Challenge: Locate the string "part" in the records below. Copy every line where it occurs.

Entries:
————————

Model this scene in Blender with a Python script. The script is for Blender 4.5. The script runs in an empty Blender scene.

————————

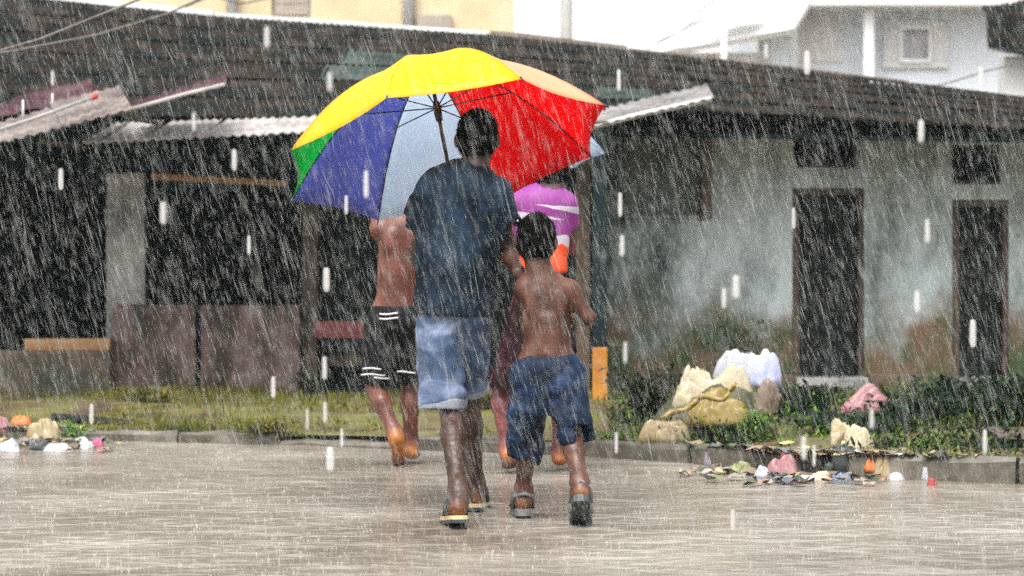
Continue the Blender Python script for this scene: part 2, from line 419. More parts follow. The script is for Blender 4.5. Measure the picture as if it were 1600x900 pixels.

————————

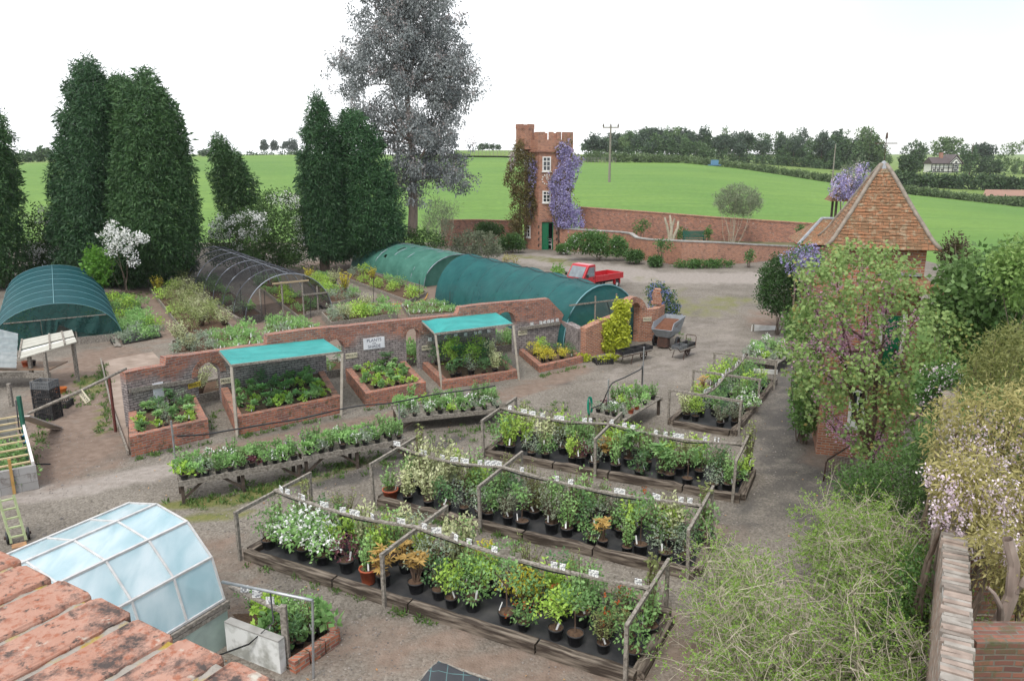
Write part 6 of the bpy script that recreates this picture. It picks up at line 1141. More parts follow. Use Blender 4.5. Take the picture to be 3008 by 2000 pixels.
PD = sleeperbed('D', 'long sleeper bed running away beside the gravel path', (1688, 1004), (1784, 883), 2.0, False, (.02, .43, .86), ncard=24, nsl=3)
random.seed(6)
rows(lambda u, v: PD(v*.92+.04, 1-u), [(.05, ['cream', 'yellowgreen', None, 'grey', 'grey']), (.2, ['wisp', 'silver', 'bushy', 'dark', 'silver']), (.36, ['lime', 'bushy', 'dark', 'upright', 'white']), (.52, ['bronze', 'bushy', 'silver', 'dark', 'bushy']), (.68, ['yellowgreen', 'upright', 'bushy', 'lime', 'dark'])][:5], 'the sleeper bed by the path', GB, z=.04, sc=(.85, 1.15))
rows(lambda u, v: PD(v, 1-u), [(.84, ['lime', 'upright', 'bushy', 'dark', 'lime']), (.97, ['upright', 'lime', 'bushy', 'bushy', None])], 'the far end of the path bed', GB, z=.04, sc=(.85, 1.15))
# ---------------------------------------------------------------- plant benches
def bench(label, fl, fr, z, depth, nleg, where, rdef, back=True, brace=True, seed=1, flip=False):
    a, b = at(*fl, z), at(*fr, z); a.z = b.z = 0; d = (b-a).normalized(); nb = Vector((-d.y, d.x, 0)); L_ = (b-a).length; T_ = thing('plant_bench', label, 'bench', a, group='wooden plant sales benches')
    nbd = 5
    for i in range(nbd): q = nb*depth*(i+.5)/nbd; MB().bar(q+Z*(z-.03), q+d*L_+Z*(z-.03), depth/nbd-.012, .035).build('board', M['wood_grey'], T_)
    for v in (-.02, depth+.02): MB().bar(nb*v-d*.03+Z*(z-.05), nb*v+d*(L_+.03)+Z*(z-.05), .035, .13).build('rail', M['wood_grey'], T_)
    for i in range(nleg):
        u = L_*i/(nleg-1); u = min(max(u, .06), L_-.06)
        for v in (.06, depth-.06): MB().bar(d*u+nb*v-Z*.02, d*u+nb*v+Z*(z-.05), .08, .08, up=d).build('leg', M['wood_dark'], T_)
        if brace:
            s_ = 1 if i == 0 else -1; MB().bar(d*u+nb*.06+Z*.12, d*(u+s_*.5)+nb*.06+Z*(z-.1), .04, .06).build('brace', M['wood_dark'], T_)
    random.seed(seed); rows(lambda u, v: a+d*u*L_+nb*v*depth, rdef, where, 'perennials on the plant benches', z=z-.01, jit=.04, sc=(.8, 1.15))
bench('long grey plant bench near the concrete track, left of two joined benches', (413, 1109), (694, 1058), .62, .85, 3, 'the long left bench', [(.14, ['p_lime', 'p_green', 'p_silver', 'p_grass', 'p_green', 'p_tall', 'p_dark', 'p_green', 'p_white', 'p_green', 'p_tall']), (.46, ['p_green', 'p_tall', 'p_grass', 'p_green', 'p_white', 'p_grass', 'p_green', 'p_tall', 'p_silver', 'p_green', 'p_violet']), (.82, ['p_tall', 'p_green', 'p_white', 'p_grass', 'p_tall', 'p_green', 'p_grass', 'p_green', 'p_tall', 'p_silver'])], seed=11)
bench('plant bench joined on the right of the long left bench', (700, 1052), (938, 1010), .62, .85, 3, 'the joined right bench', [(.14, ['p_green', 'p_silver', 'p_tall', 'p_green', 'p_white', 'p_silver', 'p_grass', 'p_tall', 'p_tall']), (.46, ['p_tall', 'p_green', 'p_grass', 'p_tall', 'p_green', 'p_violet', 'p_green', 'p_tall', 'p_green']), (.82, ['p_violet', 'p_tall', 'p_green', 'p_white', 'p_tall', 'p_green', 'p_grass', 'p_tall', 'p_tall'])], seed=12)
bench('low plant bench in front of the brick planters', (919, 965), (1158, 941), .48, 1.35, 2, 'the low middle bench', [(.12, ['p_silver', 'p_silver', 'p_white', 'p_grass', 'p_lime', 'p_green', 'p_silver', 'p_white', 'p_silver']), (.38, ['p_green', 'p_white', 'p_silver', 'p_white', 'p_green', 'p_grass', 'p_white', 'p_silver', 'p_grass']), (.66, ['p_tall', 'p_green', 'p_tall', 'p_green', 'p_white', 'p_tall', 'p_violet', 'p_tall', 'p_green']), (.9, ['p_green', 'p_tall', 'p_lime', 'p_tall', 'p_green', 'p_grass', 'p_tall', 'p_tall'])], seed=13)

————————

Result for this task:
Continue the Blender Python script for this scene: part 2, from line 419. More parts follow. The script is for Blender 4.5. Measure the picture as if it were 1600x900 pixels.
Write part 6 of the bpy script that recreates this picture. It picks up at line 1141. More parts follow. Use Blender 4.5. Take the picture to be 3008 by 2000 pixels.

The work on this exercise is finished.